A Key to Treehouse Living

Image of A Key to Treehouse Living
Author(s): 
Release Date: 
September 3, 2018
Publisher/Imprint: 
Tin House Books
Pages: 
170
Reviewed by: 

NARRATOR, QUIRKY

One who examines his tattered life by bringing together seemingly disparate elements from his past, both real and imagined. See REALITY.

REALITY

Reality is often painful. Better at times to retreat to a raft . . . or a treehouse. Huck Finn would understand.

No, these are not excerpts from Elliot Reed’s debut novel, A Key to Treehouse Living, but they very well could be. The book, not quite a dictionary, is a compendium of observations by reluctant narrator, William Tyce, that takes readers alphabetically from ABSENCE to YONDER, THE WILD BLUE.
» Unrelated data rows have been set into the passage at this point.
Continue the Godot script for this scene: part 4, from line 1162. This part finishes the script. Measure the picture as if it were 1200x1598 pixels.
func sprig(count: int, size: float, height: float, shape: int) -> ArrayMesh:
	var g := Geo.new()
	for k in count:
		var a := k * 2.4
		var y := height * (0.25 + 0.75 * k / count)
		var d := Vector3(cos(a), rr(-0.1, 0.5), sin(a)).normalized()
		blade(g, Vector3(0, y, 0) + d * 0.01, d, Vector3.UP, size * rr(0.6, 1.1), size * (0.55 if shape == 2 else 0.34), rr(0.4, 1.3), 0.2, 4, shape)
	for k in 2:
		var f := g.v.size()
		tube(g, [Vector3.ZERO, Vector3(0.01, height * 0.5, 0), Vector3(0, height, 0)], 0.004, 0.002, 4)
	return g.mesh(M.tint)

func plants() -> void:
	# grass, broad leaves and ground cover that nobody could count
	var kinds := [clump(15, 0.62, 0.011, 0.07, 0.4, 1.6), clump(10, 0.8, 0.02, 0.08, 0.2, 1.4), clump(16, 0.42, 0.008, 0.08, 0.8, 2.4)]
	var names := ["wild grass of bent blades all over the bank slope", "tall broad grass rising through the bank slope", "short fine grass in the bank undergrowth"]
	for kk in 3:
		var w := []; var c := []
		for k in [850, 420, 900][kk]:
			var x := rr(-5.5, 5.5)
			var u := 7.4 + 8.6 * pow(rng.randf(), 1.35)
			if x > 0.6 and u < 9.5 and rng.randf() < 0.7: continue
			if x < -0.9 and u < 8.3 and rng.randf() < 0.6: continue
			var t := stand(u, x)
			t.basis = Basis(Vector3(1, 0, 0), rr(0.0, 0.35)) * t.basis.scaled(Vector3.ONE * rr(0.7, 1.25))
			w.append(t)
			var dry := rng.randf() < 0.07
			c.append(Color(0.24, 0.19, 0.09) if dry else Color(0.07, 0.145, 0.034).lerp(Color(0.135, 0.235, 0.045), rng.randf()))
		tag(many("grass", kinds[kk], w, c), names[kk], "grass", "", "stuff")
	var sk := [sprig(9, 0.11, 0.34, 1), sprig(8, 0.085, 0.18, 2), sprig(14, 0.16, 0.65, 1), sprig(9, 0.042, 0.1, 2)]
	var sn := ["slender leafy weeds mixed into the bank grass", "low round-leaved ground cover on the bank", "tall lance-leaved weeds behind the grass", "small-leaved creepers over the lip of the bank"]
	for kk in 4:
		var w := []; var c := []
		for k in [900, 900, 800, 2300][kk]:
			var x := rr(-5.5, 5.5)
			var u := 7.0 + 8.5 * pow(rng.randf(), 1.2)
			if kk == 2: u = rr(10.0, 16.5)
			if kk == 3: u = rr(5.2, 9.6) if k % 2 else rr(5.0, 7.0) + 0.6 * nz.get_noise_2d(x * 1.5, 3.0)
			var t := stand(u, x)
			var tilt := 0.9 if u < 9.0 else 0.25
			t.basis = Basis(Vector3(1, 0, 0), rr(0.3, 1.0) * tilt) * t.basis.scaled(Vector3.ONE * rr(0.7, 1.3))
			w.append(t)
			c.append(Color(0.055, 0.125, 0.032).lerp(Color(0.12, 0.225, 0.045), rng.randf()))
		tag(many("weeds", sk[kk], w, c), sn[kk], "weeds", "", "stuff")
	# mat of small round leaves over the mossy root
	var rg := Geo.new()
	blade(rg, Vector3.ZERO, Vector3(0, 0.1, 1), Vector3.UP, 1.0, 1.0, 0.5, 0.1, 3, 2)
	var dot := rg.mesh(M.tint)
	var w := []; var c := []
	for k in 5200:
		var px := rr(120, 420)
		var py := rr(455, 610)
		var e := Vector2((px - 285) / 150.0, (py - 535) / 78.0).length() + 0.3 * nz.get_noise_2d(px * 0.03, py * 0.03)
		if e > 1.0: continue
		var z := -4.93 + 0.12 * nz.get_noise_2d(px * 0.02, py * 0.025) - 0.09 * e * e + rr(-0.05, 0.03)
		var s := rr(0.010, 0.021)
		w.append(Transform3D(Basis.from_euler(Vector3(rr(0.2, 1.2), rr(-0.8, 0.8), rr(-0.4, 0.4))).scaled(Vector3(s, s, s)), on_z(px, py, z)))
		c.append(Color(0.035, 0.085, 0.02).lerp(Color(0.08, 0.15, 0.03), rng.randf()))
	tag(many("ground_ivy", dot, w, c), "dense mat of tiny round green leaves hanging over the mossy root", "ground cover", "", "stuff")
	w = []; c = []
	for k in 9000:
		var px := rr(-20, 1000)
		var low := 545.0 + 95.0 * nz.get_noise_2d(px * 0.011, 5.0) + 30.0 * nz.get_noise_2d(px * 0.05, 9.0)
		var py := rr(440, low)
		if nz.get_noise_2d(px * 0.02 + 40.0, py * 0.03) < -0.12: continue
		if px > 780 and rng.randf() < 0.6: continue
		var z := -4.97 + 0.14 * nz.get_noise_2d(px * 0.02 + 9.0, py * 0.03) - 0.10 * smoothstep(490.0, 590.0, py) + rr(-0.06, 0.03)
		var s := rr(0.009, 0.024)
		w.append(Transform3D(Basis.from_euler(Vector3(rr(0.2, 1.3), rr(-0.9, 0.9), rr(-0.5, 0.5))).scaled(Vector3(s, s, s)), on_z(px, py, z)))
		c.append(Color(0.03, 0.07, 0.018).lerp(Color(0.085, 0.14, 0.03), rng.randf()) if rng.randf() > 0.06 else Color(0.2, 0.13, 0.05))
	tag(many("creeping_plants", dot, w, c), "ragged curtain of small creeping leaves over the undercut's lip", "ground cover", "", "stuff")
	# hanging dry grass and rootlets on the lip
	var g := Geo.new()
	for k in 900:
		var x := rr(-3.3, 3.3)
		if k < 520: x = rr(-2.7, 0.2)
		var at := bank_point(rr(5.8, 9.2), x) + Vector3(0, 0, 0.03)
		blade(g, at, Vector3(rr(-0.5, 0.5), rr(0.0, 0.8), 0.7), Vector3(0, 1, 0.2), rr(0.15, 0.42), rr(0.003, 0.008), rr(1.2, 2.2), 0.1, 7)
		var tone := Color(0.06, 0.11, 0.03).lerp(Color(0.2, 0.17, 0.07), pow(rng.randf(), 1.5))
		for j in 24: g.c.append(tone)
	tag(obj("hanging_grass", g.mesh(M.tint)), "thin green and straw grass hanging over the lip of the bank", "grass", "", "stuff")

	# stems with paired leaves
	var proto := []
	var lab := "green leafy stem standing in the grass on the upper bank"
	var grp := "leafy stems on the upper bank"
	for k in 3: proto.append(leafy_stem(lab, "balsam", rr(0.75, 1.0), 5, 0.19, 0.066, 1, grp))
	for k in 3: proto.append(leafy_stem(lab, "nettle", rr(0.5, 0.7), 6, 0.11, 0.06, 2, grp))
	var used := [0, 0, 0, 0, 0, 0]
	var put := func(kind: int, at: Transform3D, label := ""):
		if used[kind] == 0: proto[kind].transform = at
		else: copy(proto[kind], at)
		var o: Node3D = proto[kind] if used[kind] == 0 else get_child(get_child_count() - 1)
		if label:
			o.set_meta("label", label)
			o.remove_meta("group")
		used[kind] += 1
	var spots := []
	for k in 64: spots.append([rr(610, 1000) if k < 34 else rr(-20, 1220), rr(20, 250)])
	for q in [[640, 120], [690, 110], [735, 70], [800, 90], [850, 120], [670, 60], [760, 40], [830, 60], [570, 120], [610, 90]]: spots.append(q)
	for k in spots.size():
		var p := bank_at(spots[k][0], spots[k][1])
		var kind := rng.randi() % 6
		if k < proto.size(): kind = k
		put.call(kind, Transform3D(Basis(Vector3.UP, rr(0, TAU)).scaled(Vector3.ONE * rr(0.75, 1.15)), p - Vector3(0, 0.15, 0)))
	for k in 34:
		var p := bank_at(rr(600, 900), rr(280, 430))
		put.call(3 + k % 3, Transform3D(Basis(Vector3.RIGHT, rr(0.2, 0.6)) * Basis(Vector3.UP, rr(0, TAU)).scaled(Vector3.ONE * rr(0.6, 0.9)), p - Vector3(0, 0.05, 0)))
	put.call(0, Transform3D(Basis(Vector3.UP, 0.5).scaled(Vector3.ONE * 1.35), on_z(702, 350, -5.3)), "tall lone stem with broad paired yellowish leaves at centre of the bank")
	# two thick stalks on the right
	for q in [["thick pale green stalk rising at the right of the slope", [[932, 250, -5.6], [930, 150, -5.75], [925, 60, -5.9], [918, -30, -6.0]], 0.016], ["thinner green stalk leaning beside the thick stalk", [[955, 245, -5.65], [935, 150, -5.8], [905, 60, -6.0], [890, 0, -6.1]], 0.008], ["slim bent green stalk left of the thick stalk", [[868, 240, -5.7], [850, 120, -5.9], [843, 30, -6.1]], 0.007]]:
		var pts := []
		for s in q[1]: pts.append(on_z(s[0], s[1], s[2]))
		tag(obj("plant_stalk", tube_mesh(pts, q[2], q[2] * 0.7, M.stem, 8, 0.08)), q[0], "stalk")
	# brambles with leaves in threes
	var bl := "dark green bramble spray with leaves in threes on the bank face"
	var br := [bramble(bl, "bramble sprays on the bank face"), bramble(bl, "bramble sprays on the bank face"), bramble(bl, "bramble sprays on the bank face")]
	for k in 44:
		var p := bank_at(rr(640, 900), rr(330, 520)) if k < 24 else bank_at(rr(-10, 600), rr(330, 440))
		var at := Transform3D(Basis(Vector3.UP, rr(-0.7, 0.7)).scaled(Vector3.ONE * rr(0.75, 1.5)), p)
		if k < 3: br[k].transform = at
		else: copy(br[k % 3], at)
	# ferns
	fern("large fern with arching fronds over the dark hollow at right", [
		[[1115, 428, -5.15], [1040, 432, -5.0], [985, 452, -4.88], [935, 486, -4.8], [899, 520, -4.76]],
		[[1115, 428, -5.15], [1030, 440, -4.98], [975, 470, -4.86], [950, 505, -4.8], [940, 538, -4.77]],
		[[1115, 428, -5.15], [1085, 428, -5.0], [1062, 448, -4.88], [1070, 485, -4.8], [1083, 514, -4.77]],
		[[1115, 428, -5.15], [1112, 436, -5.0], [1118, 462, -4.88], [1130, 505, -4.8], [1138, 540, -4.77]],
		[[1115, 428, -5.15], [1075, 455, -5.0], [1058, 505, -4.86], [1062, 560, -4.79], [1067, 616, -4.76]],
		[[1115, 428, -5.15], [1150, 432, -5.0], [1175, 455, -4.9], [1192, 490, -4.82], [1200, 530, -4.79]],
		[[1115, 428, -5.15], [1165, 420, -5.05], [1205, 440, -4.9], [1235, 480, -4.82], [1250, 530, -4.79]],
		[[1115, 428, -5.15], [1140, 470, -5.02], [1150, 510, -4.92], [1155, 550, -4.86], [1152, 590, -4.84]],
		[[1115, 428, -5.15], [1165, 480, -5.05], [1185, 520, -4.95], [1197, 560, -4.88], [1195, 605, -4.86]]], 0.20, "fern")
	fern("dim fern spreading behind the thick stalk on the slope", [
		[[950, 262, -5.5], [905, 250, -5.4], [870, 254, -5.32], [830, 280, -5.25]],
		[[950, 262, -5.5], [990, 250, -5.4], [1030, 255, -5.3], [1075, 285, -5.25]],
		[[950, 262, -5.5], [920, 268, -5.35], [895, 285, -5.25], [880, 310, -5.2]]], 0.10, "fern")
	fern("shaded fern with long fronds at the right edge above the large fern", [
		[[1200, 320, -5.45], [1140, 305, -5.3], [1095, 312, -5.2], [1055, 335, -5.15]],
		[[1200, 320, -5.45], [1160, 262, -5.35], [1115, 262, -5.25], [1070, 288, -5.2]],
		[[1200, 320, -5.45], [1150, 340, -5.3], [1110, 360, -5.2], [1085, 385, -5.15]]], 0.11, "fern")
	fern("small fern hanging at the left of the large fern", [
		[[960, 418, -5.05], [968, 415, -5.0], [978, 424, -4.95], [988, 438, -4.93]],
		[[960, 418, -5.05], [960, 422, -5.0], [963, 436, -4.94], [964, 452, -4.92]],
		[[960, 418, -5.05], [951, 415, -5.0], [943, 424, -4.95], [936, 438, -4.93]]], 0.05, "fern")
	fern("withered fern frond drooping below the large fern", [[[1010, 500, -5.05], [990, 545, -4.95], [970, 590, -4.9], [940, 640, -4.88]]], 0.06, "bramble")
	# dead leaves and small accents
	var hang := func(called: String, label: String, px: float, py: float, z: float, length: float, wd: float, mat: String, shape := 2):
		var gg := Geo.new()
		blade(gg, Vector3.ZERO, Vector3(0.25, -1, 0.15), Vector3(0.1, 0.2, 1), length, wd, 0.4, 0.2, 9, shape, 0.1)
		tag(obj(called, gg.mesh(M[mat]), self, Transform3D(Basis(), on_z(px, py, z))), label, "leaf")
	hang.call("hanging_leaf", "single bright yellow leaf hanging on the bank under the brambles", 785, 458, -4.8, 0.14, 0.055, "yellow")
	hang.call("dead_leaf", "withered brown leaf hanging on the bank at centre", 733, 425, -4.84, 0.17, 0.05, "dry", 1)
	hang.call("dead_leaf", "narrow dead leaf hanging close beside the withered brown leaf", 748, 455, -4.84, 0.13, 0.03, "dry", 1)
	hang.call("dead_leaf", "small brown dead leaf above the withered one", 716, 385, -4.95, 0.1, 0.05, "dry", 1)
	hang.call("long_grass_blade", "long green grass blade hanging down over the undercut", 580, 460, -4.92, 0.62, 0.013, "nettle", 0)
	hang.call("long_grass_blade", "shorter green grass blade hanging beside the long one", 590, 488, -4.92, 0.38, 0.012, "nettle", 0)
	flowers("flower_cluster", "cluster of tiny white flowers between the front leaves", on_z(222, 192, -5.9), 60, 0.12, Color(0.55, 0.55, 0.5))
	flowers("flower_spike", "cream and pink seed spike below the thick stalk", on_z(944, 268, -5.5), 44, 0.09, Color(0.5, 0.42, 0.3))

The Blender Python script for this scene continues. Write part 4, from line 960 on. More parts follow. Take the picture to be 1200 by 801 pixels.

After reading the first few entries, you might turn to the cover to confirm that you are in fact reading a novel. It feels at first as if you’ve found yourself in the middle of Ambrose Bierce’s Devil’s Dictionary. Or that you’re reading a series of footnotes by David Foster Wallace, strung together to form a narrative.

You’re compelled to ask, Where’s the story? But the voice is whimsical and engaging, so you plod ahead and soon catch on: the narrator, a young boy, orphaned, a novice to the world, is awash with wonder. The first entry begins, “A woman becomes a mother when a baby comes out of her body.” The short entry ends with this chilling line: “Not all mothers want to be with their children.”

Instead of exploring the pain of such abandonment, the narrator immediately turns to the workings of ALPHABETICAL ORDER and how this system doesn’t always make sense. Once you realize that such digressions serve as buffer to his pain, the novel becomes much less mystifying and more satisfying. Rather than trying to tease out the narrative, best to just enjoy the ride.

And what a ride it is. A treatise on philosophy, nihilism, science, nature, physics, kinetics, shamans, ghosts, gambling, photography, and yes, sex. Under MATING: “Nobody knows why animals mate in such dark and secret places, but it’s probably born from a desire to be alone. Dogs, however, are an exception, and they love to mate in public.”

These light entries are often followed by deeper musings, which arise from the most mundane of observations. The narrator describes a nihilist named Butch: “the only time he cared about anything was when Elmer Fudd came on TV,” which ultimately—and satisfyingly—evolves into a captivating discussion on morality. If you “see the universe as a chaotic soup…that no matter how you act . . . you have no control,” then you will, for example, steal.

Ultimately, the book is about the journey of a vulnerable young man, searching for home, for family, for connection. A young man who has to rely almost entirely on his own perceptions and convictions. A young man open to possibilities, who will open your own world.